Tolerance and Prosperity

One of the eight assets of the MML’s Center for 21st Century Communities (21c3) programs is multiculturalism. Its the best way we could think of stating that being welcoming to all is as important as anything when it comes to communities prospering in the 21st century.

And someone who can be considered one of the forerunners in the discussion of “place”, Richard Florida, recently penned a article on the subject. It can be found in theatlanticcities.com, a on-line ezine from “The Atlantic” magazine. If you’re interested in issues involving cities, you should definitely have this in your twitter feed.

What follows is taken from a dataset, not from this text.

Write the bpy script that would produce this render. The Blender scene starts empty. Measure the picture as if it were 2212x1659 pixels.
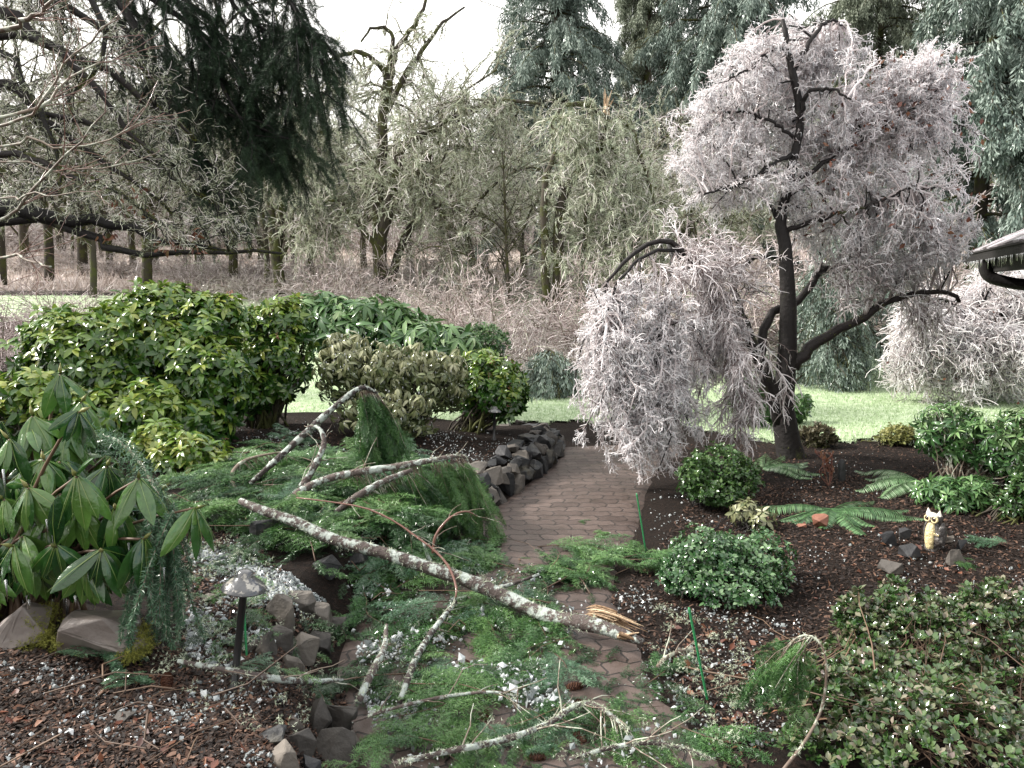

The article, titled “The Geography of Talent” discusses how places that are open to new ideas attract creative people from around the globe, broadening both their technology and talent capabilities, gaining a substantial economic edge.  Talent and technology are Florida’s other “T’s” for creating prosperous communities.

Florida notes that recent studies indicate that half of all Silicon Valley start-ups have at least one foreign born person as a founder.  Florida notes that ”Tolerance  -  and openness to diversity and inclusiveness – is not an afterthought or something that happens when communities get rich. It is a key element of the new economic development equation.

Florida recently released a 10th anniversary revsied edition of his original work on the rise of the creative class. While one may not always agree with what he has to say, his work does provide for some thought provoking conversation.